La Ville de Montréal s’apprête à retirer un banc controversé au Square Cabot après que plusieurs citoyens et représentants d’organismes aient décrié celui-ci en le qualifiant d’«anti-itinérants».
L’image d’un banc bleu avec des accoudoirs et un signe où l’on peut lire «15 minutes maximum» a suscité l’ire de plusieurs internautes, jeudi. La directrice du Foyer pour femmes autochtones de Montréal (FFAM), Nakuset, déplore notamment que celui-ci vienne limiter le nombre d’endroits où peuvent s’étendre et se reposer les nombreuses personnes en situation d’itinérance qui fréquentent ce parc urbain.
«C’est un lieu de repos de moins pour eux. C’est bouleversant», lance-t-elle en entrevue à Métro. À la demande de la Ville, de nombreux organismes ont d’ailleurs pris part en novembre dernier à un forum visant à permettre un meilleur partage de l’espace public avec les sans-abri. Celui-ci avait notamment abordé l’importance de limiter la présence d’aménagements hostiles aux personnes en situation d’itinérance dans la métropole.
«Ils ont pris la plupart des tentes. Donc, les itinérants n’ont pas de place pour rester à l’ombre et se rafraîchir. Et maintenant, ils ne peuvent même pas s’étendre sur un banc», renchérit Nakuset. Après avoir toléré temporairement les camps de fortune, le Service de police de la Ville de Montréal a commencé le 1er juin à démanteler plusieurs d’entre eux, qui avaient notamment pris forme autour du Square Cabot, du parc Émilie-Gamelin et du parc Morgan, dans le quartier Hochelaga.
Mobilier «anti-itinérant»
Le Réseau d’aide aux personnes seules et itinérantes de Montréal (RAPSIM) déplore depuis plusieurs années ce type d’aménagements, «qui a pour effet d’expulser les personnes itinérantes des lieux publics».
«Le Square Cabot, c’est un parc qui est très connu pour être fréquenté par les personnes en situation d’itinérance, surtout les personnes inuites […] C’est assez insultant pour ces personnes, qui ont besoin de ces bancs», a réagi à Métro l’organisatrice communautaire du RAPSIM, Nadia Lemieux.
Le porte-parole d’Ensemble Montréal en matière d’itinérance, Benoit Langevin, a aussi décrié ce banc sur les réseaux sociaux. Selon lui, «les accoudoirs au centre, c’est carrément une installation anti-itinérant».
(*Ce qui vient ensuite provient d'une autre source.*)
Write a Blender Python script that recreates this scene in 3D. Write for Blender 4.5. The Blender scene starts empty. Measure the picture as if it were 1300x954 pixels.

@Val_Plante, comme skaterboarder, je sais que le design n’est pas pour m’empecher de skater ce banc de parc. Des petites coches sur le bord auraient été suffisante. Les accoudoirs au centre, c’est carrément une installation anti-itinérant. #vivreensemble #mobilierviolent #polmtl https://t.co/D0WMfIeRgO
— Benoit Langevin (@Benoitlangevin) July 9, 2020
Retrait du banc
La mairesse de Montréal, Valérie Plante, n’a pas tardé à réagir jeudi aux critiques entourant cet aménagement public.
«Il s’agit des vieux bancs mis en place par la précédente administration que j’ai abondamment condamné. Ce banc n’a pas sa place dans les environs du Square Cabot parce qu’il participe à la stigmatisation des personnes en situation d’itinérance. Il sera immédiatement retiré», a-t-elle déclaré sur les réseaux sociaux.
Or, selon Nakuset, ce banc a fait son apparition hier dans le Square Cabot, une information que n’avait pas confirmé à Métro l’arrondissement de Ville-Marie, au moment de mettre en ligne.
«Comme Ville, il nous reste du chemin à faire pour développer de meilleurs réflexes sur l’installation du mobilier public pour être plus inclusif et je suis de cette bataille.» -Valérie Plante, mairesse de Montréal
Canicule
Nakuset se dit aussi «inquiète» du manque de mesures prises pour aider les personnes en situation d’itinérance du Square Cabot à faire face à la canicule qui se poursuivra ce jeudi et demain. Au centre du parc, on retrouve un brumisateur où il est possible de se rafraîchir, mais c’est insuffisant, constate la directrice du FFAM, qui demande à la Ville de permettre aux sans-abri du secteur d’aller se rafraîchir dans des lieux fermés climatisés à proximité du parc.
«Il faut agir parce que sinon, il y a des gens qui risquent de mourir», laisse-t-elle tomber.
Questionné sur ce point par Métro, le cabinet de Mme Plante a souligné avoir mis en place «un réseau d’haltes-fraîcheur pour permettre à la population de se rafraîchir pendant les périodes de canicule».